Directive:
Below are entries. Copy exactly the lines running from the line that holds "Write part 2" to the line that holds "8), 'ceil', ce)", with both ends included.

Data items
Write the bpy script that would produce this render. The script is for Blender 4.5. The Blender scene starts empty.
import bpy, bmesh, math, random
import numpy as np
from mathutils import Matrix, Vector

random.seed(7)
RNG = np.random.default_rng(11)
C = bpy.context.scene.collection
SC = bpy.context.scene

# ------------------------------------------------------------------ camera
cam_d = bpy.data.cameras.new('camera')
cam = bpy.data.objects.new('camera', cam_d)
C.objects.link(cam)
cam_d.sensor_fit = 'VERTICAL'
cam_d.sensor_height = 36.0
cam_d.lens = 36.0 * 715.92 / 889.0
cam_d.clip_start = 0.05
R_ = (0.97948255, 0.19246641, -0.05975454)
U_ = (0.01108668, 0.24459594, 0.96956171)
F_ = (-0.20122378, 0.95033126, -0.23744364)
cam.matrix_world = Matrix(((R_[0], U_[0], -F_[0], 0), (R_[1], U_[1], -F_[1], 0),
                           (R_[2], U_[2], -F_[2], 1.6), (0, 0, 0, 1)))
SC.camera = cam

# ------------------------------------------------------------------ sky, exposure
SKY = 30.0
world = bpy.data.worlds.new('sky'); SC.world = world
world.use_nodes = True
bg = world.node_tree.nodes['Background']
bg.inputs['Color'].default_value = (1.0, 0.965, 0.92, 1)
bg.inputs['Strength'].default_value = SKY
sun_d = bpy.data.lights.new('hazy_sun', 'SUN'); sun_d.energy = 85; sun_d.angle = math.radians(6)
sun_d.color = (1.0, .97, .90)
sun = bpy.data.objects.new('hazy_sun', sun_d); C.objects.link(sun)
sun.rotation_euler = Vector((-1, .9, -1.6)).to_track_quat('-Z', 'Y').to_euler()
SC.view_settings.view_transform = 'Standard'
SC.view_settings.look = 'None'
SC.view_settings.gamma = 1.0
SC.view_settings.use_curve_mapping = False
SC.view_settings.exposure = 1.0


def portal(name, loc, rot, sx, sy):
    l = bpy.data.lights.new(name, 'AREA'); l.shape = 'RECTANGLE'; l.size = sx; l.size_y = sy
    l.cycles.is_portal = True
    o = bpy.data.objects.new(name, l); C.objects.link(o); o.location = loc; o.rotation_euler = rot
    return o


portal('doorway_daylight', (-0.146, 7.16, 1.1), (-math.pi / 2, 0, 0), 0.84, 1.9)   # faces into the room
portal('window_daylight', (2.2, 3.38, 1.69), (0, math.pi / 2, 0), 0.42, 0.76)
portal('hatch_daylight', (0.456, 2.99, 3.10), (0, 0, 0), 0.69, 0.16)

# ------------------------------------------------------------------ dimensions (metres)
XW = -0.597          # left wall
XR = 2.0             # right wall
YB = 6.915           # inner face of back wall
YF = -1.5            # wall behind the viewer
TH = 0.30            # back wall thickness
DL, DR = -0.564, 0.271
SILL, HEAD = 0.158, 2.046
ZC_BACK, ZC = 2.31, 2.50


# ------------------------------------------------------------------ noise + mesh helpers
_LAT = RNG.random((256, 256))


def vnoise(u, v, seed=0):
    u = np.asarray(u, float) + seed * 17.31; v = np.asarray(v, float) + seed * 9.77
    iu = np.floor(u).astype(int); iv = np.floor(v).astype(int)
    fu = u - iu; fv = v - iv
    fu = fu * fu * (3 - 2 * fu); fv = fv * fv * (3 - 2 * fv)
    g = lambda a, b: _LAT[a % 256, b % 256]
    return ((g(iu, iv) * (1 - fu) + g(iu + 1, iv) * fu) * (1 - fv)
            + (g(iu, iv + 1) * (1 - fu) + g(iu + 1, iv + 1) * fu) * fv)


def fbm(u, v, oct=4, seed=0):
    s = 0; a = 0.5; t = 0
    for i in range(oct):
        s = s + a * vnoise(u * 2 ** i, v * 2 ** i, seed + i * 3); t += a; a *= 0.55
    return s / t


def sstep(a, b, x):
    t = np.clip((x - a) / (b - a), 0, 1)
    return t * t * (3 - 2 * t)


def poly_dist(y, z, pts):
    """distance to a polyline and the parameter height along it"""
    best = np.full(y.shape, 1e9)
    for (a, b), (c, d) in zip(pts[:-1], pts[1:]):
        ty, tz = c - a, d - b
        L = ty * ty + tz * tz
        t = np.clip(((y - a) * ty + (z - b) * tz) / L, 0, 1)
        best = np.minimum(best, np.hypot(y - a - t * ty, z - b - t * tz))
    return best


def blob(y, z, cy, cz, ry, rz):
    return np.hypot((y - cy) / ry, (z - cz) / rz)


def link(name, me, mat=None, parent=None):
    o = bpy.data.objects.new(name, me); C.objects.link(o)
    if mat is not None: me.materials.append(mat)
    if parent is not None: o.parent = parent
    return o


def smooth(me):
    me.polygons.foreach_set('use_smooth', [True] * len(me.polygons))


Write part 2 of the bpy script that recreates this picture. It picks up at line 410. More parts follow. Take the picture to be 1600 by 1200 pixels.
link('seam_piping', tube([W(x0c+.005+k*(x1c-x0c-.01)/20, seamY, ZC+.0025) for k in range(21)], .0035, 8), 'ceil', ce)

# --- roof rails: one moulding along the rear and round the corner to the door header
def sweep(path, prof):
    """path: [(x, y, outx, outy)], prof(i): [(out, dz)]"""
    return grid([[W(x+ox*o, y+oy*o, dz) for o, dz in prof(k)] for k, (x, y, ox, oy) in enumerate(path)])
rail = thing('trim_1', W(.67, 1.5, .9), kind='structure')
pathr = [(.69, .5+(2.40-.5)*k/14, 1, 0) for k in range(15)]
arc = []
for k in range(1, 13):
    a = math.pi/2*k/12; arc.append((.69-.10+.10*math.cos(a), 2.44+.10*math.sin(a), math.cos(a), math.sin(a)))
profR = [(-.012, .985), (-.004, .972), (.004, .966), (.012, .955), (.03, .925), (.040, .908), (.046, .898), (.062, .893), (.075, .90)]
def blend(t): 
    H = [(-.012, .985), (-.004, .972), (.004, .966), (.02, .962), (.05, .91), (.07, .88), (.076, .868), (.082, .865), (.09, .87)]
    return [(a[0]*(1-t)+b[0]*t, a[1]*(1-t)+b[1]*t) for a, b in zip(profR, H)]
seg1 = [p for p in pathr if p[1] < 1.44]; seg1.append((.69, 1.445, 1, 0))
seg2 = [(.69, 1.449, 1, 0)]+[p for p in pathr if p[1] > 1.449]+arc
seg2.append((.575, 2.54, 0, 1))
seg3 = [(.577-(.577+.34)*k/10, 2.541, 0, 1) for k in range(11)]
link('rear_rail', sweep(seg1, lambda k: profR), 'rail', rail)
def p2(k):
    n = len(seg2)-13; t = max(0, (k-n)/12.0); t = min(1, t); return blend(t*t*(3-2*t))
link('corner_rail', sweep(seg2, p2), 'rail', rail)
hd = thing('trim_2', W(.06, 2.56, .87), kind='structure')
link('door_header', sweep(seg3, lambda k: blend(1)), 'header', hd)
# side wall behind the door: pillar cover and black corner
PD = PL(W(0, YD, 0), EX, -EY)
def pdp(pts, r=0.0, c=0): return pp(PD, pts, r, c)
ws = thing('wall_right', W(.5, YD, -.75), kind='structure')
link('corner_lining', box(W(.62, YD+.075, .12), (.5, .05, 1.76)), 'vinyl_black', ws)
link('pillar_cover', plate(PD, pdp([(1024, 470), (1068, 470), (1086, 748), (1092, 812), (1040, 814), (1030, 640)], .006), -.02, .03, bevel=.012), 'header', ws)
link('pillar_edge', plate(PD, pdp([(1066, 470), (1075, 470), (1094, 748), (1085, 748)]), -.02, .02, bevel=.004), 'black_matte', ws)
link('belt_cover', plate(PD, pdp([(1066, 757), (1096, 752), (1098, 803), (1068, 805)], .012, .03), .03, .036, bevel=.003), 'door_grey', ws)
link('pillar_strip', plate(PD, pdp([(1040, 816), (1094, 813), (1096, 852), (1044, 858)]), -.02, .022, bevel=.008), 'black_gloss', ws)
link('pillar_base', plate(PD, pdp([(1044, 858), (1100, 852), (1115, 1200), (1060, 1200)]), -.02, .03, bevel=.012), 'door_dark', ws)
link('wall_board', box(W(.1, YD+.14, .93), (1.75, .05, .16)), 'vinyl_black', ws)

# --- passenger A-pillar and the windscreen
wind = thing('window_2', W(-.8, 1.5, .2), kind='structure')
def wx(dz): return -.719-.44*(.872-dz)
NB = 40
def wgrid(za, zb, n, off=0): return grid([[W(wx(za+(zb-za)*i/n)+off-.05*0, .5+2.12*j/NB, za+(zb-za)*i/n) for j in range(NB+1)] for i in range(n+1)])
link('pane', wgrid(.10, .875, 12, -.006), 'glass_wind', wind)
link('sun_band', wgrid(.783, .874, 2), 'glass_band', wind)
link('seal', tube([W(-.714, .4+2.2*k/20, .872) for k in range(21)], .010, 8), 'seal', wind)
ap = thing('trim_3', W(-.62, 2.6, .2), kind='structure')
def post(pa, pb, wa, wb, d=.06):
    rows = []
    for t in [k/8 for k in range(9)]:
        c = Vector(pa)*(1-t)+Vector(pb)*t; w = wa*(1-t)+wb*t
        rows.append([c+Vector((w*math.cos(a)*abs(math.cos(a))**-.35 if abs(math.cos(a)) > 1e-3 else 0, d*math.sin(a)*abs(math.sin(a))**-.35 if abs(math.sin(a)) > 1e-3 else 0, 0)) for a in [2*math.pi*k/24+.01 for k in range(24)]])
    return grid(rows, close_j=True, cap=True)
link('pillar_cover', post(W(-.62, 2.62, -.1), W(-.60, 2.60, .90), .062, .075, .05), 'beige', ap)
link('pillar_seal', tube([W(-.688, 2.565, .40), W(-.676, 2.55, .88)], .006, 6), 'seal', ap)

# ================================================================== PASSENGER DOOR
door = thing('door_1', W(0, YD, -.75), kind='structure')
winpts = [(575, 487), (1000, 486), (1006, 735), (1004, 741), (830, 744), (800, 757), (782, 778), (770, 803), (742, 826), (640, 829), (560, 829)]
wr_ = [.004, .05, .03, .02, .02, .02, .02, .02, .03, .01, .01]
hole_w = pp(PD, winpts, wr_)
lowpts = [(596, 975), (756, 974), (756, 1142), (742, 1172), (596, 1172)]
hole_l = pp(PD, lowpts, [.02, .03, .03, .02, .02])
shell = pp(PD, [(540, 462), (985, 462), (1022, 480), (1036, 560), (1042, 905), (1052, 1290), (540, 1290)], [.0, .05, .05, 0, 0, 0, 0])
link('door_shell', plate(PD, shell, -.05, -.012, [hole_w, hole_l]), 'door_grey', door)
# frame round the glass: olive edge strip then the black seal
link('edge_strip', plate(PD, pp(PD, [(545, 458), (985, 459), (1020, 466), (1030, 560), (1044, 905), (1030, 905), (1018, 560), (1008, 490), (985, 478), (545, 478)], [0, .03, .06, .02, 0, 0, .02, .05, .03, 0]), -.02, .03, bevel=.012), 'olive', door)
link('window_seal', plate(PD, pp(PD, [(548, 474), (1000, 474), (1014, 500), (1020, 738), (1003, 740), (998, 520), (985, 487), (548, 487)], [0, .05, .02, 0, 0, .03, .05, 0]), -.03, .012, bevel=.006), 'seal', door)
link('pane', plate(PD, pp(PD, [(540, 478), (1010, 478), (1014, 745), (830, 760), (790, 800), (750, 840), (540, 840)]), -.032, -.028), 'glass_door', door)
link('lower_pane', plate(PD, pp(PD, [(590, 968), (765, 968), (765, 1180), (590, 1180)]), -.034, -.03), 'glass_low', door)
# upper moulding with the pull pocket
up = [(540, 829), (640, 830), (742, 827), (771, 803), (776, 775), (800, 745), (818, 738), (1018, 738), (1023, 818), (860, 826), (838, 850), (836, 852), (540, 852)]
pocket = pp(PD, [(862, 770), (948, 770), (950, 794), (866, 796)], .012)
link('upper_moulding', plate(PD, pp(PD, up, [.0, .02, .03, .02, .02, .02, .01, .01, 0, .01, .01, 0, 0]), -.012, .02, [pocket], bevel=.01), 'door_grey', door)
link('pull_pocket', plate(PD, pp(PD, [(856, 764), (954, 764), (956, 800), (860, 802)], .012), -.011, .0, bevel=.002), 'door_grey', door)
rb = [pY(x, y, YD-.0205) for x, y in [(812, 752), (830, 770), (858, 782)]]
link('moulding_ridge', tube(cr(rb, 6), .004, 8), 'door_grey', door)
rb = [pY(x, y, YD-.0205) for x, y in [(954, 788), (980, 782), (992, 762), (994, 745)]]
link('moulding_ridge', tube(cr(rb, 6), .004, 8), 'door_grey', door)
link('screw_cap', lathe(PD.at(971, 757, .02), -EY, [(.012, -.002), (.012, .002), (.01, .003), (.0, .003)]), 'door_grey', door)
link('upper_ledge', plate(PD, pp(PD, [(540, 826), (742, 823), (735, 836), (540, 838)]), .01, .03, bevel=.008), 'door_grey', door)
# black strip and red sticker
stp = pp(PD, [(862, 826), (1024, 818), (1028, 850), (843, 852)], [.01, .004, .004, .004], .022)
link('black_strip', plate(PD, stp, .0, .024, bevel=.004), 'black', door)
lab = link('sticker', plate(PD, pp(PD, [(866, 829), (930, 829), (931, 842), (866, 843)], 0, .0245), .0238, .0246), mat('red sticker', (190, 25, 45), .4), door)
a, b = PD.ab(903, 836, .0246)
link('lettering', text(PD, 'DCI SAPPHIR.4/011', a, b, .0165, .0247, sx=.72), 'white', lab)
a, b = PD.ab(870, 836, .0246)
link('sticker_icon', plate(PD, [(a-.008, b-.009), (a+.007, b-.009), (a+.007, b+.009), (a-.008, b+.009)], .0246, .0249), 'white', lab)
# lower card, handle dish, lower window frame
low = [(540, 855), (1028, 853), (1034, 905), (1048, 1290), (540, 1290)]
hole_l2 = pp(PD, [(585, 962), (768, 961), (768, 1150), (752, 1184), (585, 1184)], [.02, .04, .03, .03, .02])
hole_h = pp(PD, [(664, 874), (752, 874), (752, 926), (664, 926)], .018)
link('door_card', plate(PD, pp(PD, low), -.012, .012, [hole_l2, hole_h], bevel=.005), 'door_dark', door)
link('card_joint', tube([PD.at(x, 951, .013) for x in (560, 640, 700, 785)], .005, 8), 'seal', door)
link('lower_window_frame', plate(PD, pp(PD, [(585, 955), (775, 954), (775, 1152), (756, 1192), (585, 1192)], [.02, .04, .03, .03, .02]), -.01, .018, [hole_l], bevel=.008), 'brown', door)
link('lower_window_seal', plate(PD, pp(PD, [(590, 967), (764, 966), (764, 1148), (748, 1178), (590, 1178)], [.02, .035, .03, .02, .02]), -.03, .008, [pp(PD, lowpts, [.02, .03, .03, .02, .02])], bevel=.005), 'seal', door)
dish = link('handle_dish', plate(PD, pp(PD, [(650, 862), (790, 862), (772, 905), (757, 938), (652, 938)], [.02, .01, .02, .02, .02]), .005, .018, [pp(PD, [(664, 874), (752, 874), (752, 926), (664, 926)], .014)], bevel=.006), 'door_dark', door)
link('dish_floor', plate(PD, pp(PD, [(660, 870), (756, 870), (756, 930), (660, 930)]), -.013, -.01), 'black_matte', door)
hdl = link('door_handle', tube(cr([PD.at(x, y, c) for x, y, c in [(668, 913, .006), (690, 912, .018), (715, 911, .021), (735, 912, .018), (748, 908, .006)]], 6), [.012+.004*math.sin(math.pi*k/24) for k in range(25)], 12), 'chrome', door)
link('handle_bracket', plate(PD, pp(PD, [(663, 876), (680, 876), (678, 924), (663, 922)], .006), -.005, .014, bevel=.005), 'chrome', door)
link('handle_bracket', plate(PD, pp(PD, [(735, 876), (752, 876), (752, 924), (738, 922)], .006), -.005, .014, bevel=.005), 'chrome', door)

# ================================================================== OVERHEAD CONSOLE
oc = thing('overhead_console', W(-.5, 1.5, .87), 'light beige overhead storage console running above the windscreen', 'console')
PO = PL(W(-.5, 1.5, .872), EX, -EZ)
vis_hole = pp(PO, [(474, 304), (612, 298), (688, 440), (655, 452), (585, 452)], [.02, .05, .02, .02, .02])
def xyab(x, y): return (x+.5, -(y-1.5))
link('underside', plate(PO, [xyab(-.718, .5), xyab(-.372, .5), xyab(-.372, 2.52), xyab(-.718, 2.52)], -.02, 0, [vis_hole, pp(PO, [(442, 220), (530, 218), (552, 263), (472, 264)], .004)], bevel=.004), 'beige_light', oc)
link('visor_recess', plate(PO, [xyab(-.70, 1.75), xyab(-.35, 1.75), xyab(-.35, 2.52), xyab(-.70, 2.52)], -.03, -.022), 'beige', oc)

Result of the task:
Write part 2 of the bpy script that recreates this picture. It picks up at line 410. More parts follow. Take the picture to be 1600 by 1200 pixels.
link('seam_piping', tube([W(x0c+.005+k*(x1c-x0c-.01)/20, seamY, ZC+.0025) for k in range(21)], .0035, 8), 'ceil', ce)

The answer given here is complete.